R Recensione

6/10

Savath & Savalas

Golden Pollen

Considerando il livello deludente delle ultime due uscite a nome Prefuse 73 viene naturale prestare ancor maggiore attenzione alle releases fatte uscire da Scott Herren sotto la sigla Savath & Savalas: lontane anni luce dall'hip hop cubista ed esploso che l'ha reso celebre, progetto in fieri dai ritmi downtempo e dalla consistenza maggiormente organica.

Il divario tra i due progetti è divenuto ancor più cocente dopo il 2004, anno d'uscita di Apropa't, che segnava l'innamoramento di Herren per la musica latina. A tutto tondo: nel calderone del disco bollivano, in una miscela affascinante e scomposta, suggestioni afro cubane, spagnole,brasiliane.

Tre anni dopo, la passione per queste sonorità si rivela fenomeno non passeggero: si torna a frequentare l'idioma e gli aromi latini anche in questo Golden Pollen. Calato ormai appieno in una sorta di post-tropicalia dall'incedere pigro e sonnolento, il progetto Savath & Savalas, si srotola, placido e con poche soluzioni di continuità, lungo 16 pezzi.

16 affreschi sonori dipinti con tinte tenui e con colpi di pennello leggeri leggeri: Herren è prima che compositore produttore, e questo si rivela essere il suo più grande pregio e difetto. Il crescendo dei pezzi è sottile e atmosferico, e funziona al meglio nei pezzi più astratti, in cui la voce esercita una funzione quasi neutrale: come in Apnea Obstructiva e Mi Hijo, dove la tela sonora si forma con tocchi quasi impressionistici.

Meno riusciti risultano invece i pezzi più vicini alla forma canzone: Te Amo Por Que Me Odia ed Estrella de Dos Caras, ad esempio, che si fanno comunque apprezzare per quegli intarsi di voci quasi wilsoniani che baciano con sapienza l'album nella sua interezza.

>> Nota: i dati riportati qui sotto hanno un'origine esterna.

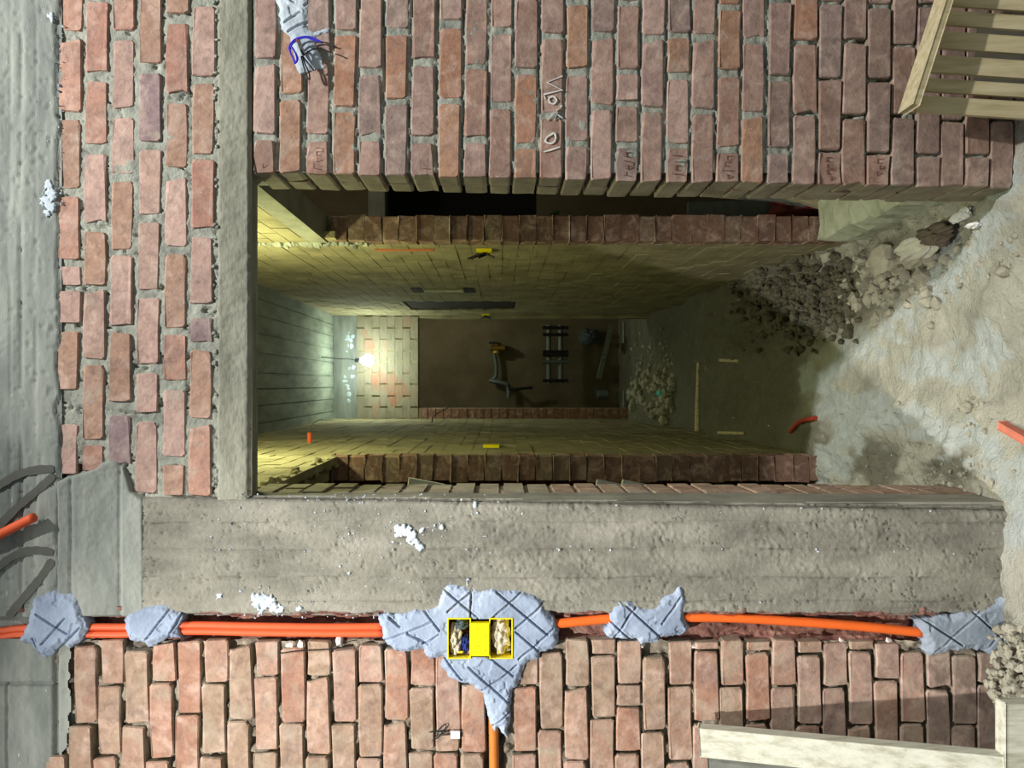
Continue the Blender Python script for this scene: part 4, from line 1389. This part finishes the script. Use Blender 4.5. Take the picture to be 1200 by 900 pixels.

Si tratta comunque di differenze sottili, esili, per un disco che tende, pericolosamente, a sgusciare dal campo auditivo cosciente e ad andare in sottofondo, la cui unitarietà sconfina troppo frequentemente nella monotonia. Perchè ci si può girare intorno finchè si vuole, alle cose, ma il vero problema di questo disco, che rimane sempre un po' al guado, è che risulta troppo articolato per essere un album ambient e troppo ricercato per la downtempo da bar, ma anche, onestamente, troppo narcotico per essere qualcosa di più.